◆ **Task instructions**:
Using the records that follow, reproduce exactly the lines starting at the line containing "Write the bpy" and ending at the line containing "from mathutils import Vector, Matrix, Euler". Include both end lines and no pictures.

◆ **Task data**:

------------------------

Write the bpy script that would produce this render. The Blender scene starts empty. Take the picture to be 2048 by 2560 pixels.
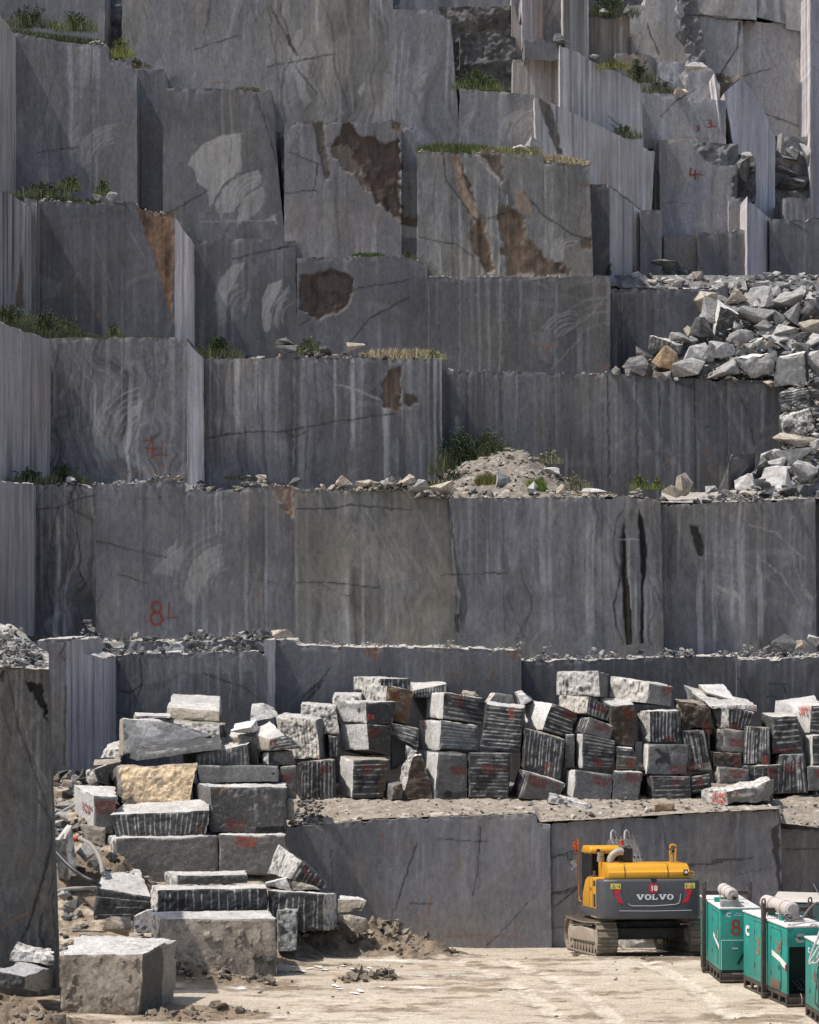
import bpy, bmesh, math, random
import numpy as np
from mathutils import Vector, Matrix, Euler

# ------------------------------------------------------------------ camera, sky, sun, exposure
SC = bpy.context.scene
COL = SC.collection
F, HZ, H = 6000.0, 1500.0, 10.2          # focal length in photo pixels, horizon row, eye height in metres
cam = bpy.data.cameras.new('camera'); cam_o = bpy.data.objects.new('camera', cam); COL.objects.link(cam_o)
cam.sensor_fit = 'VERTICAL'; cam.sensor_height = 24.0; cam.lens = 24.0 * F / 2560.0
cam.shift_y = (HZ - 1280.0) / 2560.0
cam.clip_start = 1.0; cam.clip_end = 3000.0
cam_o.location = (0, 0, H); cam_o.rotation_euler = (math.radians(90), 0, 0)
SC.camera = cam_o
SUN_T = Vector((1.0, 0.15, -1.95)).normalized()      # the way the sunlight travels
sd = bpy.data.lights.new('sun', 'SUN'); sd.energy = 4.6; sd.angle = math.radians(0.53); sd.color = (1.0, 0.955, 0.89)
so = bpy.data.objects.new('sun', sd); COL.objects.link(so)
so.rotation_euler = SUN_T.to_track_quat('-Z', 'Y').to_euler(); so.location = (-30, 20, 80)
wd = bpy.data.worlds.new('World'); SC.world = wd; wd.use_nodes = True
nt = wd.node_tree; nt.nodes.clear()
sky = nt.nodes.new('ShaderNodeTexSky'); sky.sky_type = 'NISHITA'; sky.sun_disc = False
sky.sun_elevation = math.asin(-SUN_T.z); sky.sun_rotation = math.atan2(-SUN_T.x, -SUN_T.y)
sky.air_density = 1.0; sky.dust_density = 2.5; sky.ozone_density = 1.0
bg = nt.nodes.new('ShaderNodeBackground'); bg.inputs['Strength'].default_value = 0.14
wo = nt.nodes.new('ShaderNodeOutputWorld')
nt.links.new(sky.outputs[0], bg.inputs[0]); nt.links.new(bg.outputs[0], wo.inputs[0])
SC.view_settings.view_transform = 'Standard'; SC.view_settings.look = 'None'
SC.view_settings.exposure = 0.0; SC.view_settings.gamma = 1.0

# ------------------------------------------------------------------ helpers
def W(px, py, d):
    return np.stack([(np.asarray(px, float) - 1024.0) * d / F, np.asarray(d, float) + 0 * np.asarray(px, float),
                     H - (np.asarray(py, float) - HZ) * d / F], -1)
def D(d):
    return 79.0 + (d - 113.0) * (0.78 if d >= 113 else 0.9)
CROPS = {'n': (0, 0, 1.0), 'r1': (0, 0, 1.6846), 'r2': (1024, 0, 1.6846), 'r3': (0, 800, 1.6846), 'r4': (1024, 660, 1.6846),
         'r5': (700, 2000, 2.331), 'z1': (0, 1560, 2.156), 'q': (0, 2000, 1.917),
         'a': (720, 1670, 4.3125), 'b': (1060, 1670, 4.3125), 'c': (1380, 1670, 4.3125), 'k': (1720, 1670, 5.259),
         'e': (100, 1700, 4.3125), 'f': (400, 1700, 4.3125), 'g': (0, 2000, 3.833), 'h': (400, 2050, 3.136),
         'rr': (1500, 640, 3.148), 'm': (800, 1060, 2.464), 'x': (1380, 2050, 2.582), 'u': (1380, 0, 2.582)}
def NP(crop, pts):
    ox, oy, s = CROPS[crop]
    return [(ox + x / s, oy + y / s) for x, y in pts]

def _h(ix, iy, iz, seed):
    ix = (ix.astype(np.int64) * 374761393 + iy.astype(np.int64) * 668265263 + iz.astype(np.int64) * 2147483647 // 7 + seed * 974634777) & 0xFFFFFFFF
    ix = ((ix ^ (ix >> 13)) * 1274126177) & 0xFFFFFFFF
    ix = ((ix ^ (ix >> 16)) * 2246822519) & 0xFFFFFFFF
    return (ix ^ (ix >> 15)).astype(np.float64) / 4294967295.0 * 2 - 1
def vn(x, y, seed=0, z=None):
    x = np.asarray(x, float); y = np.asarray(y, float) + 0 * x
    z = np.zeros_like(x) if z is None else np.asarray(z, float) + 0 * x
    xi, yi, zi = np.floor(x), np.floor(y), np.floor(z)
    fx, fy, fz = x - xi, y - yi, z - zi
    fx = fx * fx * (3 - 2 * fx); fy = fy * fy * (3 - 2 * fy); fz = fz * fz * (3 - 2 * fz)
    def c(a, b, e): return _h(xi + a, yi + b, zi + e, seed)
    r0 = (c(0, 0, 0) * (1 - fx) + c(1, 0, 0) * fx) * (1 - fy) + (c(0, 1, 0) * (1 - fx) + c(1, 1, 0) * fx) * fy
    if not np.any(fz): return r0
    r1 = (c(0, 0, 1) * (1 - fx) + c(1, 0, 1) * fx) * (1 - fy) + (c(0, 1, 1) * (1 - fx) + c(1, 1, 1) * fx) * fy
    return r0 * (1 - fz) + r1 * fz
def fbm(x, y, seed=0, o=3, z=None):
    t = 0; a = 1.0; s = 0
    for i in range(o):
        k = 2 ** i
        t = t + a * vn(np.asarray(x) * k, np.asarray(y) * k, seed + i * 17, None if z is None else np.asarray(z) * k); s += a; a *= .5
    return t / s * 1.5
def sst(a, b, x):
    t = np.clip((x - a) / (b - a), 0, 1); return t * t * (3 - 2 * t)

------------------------

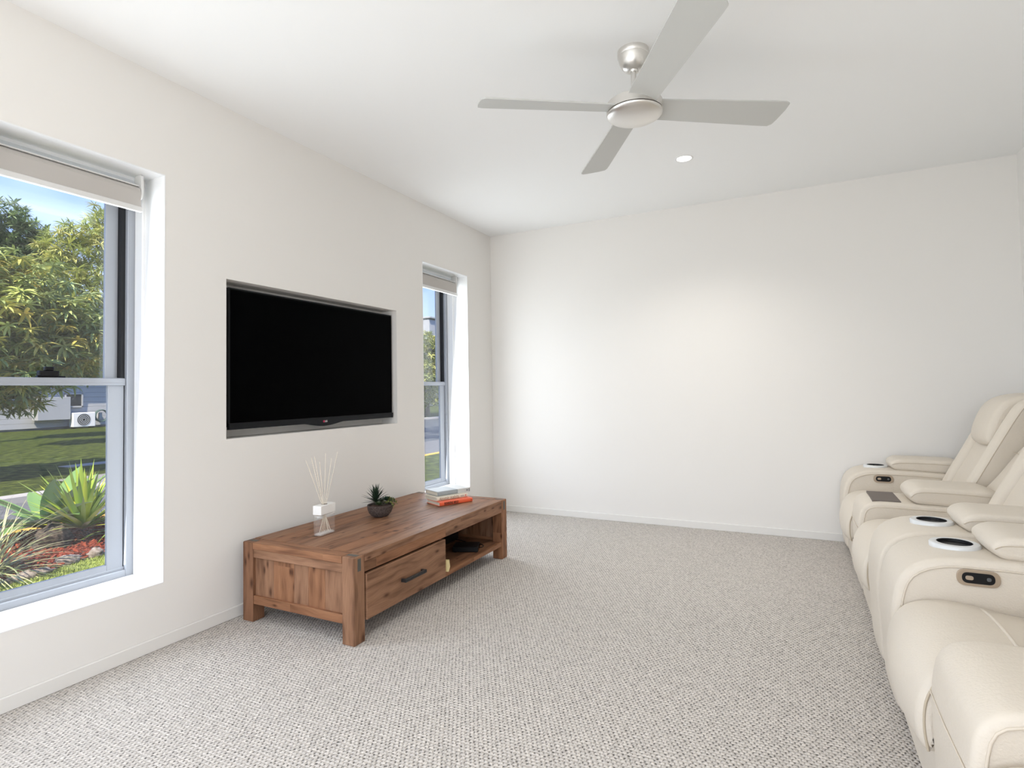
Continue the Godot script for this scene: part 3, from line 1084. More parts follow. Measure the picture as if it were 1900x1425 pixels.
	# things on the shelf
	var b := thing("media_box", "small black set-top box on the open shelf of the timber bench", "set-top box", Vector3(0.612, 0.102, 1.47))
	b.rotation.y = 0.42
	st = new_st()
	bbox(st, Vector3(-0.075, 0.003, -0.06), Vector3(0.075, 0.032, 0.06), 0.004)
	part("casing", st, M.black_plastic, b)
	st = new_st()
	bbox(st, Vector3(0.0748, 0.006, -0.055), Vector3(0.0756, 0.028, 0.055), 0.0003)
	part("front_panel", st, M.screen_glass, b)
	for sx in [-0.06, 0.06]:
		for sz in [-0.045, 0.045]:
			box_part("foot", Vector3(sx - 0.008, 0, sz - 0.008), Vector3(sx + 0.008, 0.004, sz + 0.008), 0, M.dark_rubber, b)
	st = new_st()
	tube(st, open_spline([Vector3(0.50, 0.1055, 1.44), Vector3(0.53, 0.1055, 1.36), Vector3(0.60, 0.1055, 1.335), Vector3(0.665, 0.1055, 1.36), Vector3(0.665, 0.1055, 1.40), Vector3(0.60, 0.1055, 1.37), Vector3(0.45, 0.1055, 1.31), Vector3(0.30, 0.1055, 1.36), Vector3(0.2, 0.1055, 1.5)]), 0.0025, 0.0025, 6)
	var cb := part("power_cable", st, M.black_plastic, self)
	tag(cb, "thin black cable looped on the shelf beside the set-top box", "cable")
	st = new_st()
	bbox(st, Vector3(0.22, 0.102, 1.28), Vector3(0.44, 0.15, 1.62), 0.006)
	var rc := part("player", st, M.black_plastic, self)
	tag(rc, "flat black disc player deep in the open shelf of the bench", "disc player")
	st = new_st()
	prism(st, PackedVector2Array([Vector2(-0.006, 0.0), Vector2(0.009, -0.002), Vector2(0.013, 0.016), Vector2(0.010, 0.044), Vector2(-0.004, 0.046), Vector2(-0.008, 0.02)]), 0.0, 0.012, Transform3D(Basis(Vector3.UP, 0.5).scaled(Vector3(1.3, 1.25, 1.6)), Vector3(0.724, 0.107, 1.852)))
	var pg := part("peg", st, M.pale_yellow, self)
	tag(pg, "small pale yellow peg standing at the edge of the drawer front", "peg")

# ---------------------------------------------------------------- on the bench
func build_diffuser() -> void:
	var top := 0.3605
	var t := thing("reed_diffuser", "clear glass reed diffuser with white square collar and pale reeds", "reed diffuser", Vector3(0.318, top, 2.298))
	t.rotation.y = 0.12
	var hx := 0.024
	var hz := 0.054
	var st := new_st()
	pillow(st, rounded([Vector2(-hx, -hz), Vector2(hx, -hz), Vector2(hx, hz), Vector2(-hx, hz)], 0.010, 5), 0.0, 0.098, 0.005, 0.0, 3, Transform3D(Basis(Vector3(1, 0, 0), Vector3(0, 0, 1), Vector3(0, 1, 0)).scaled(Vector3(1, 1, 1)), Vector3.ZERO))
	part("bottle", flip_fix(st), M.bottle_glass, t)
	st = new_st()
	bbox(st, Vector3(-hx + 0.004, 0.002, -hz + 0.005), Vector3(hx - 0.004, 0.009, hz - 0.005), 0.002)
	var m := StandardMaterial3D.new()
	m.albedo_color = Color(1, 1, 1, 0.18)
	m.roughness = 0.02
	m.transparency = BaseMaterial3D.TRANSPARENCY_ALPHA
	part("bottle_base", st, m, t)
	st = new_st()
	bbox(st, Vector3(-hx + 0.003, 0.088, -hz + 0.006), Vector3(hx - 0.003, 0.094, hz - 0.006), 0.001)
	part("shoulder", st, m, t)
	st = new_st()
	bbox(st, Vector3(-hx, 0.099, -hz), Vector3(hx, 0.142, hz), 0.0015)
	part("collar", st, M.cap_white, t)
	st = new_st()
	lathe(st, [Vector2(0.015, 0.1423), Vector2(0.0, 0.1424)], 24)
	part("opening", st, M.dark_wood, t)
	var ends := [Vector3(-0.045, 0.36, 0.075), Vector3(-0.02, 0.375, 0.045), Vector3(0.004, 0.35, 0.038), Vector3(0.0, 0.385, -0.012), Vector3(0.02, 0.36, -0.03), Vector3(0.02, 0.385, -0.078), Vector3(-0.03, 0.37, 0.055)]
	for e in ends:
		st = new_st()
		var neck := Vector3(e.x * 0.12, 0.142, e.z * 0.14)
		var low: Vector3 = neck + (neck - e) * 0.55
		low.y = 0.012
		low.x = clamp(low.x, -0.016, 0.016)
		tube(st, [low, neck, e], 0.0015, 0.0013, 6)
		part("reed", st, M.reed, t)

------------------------

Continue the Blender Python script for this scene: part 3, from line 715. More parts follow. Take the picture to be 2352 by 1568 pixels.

------------------------

◆ **Written solution**:
Write the bpy script that would produce this render. The Blender scene starts empty. Take the picture to be 2048 by 2560 pixels.
import bpy, bmesh, math, random
import numpy as np
from mathutils import Vector, Matrix, Euler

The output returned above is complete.